The "what's for dinner" spot has other collections that will help clarify other types of cuts and how to best cook them.

So maybe the problem isn't you. Maybe it is the beef cut.
 
Grumpy O. December 13, 2022
Good advice. Thank you. yeah I've made sure that all my roasts were totally swimming in broth but I couldn't eat them I wouldn't even feed them to a dog if I had one so I'll use your advice and try better cut of meat maybe even a cross rib roast those are not cheap but they make good steaks if they're sliced up. I'll defy my own oath to never try a pot roast and see what happens cuz I don't like getting my butt kicked by 3 lbs of dead cow. Always used a basic chuck roast. No more no way no how.
 
Lori T. December 13, 2022
Ah, your roast should not be swimming in liquid. At most, the liquid you use shouldn't come up more than an inch or so on the side of your roast. You want it to simmer or braise in some liquid, not boil in a bath. Water boils at 212F, which is a bit higher than even a low oven is set.
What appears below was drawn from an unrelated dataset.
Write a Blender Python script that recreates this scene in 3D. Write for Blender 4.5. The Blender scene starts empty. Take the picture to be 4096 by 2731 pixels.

So aside from the cut, if it's gone for a swim in a boiling bath, then what you had was soup makings, not pot roast. If you do invest the funds in a rib roast, please do a dry roast for that- not a braise. Doing that would still net you a dry tough roast in the end. Also maybe get a thermometer, if you don't have one. Cook by temp, not the clock, because over or under cooked beef is also tough to chew. Low and slow work on tougher cuts because it gives time and moisture to break down collagen and connective tissue. A rib roast doesn't have that, so long cooking will just toughen it. That's why well done steaks are dry and chewy as a rule- and why medium is as far as you should take a steak. If your chuck roast is overdone, it will also be stringy and dry, tough and chewy. A pot roast is considered done when it hits 180-200F, where a steak is done at about 140F. A steak at 180 is near inedible, a roast at 140 is too. But a roast, even a pot roast, at 212- boiling temp- is shoe leather as well.